How Sun Ignored Sunk Costs And Chose a New Strategy


Fast Company has an article about the resurgence of Sun Micrososytems. The company has taken some large risks and made some big bets in order to arrive at a strategy that, for now, seems to be working. They even blew of $500 million worth of sunk costs to change their processor development direction. We all know from Finance 101 that sunk costs don't matter, but that doesn't stop business people from arguing to stay the course because of all the money "already invested." That's why this part of the story was so surprising.

For a month, I took a lot of drugs to sleep," says Greg Papadopoulos. Sun's chief technology officer is recalling the days after he convinced his colleagues to scrap a half-billion-dollar investment Sun had made on a new silicon chip. At a 2002 strategy meeting in McNealy's office, as obits were being written for the dotcom era and the company's stock price continued to tumble, Papadopoulos argued that the hundreds of millions of dollars spent developing the chip should be chalked up as yesterday's mistake and instead Sun should pony up new money for a radical new chip design. His idea was to divide a chip into eight independently operating sections, called "cores," each of which could handle four separate computational threads at a time. It would be like having 32 different brains working at once on the same piece of silicon, and, he contended, it could be much faster and more energy efficient. It was a gamble. "But you can't find out if you're right until you take the risk," Papadopoulos says. He got the green light (and the sleepless nights), and over the next three years, Sun invested millions in his bold idea. Even as the company bled money, management poured about 15% of revenues into R&D, roughly the same percentage as Microsoft and Intel.

Part of me admires Sun management for their guts. The other part of me wonders why it took 5 years of being smacked around by the market before they decided to try something radical.

  • Rob, I like your post. I agree that it’s sometimes surprisingly difficult for people to get over the emotional part of an investment and recognize that sunk costs don’t matter.

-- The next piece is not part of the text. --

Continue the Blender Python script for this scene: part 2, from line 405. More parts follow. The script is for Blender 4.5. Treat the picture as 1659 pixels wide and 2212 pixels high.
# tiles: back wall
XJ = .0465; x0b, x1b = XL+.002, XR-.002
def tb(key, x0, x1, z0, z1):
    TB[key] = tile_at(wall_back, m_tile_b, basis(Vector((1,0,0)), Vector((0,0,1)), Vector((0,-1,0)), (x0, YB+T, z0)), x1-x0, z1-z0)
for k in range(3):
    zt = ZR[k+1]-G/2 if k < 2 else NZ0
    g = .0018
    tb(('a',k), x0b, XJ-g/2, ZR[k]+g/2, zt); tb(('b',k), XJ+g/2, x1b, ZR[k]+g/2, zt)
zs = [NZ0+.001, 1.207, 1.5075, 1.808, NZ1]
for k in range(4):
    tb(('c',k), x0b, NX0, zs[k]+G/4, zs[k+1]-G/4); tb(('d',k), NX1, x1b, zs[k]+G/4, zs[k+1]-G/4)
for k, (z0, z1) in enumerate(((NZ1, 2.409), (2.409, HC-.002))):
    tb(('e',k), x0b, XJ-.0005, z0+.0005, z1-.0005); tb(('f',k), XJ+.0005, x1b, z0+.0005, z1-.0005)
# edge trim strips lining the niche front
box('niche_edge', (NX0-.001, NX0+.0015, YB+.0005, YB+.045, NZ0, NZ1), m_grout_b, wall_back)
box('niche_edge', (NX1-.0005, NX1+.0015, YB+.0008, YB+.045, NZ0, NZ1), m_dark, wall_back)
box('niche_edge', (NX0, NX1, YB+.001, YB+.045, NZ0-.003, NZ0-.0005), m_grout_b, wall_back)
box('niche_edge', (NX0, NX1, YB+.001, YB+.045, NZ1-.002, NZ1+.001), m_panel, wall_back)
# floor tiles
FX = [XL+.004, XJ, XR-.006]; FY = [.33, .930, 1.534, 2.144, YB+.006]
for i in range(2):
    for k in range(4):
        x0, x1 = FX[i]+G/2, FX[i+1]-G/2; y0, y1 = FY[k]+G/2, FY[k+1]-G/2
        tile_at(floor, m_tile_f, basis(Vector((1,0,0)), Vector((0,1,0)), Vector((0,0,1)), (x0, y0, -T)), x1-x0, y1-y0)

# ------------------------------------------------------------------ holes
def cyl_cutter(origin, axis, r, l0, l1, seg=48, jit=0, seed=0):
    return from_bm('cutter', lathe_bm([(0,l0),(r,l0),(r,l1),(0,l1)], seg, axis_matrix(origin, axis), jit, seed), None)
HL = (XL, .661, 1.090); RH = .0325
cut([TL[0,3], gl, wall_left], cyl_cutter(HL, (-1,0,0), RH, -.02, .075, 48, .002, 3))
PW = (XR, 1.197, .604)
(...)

    One point I differ with you on is the culture at Sun. Sun is a company that has historically celebrated radical experimentation. This came primarily from Scott McNealy. Sun has come up with many, many radical innovations, and continues to do so. This is one of their key strengths.

    Sun will also tell you that they have underinvested in understanding market requirements and directing their investments to address those requirements. It’s a strength to be innovative, but it’s better to be innovative within the context of fulfilling customer requirements (whether they are latent or not).

  • Jay

    Harry Browne referred to that as “the previous investment trap” in his old book “How I Found Freedom In An Unfree World.”

  • You wrote that “part of me wonders why it took 5 years of being smacked around by the market before they decided to try something radical.” Well it’s time to stop wondering a recognize a fact: Most of us need (as Roger von Oech wrote) a “whack on the side of the head” to be more creative. I’ve learned to accept it and say, “Thank you. May I have another?”

  • It takes a lot of guts to walk away from something after you’ve dedicated so many resources to it. I’m sure it was a hard decision by Sun, but I’m not so sure that I would have had the discipline to chalk it up as a mistake and move on. You shouldn’t let your cost basis determine how you value something, but it’s hard to ignore losses and gains even when econ 101 tells up that we need to do this.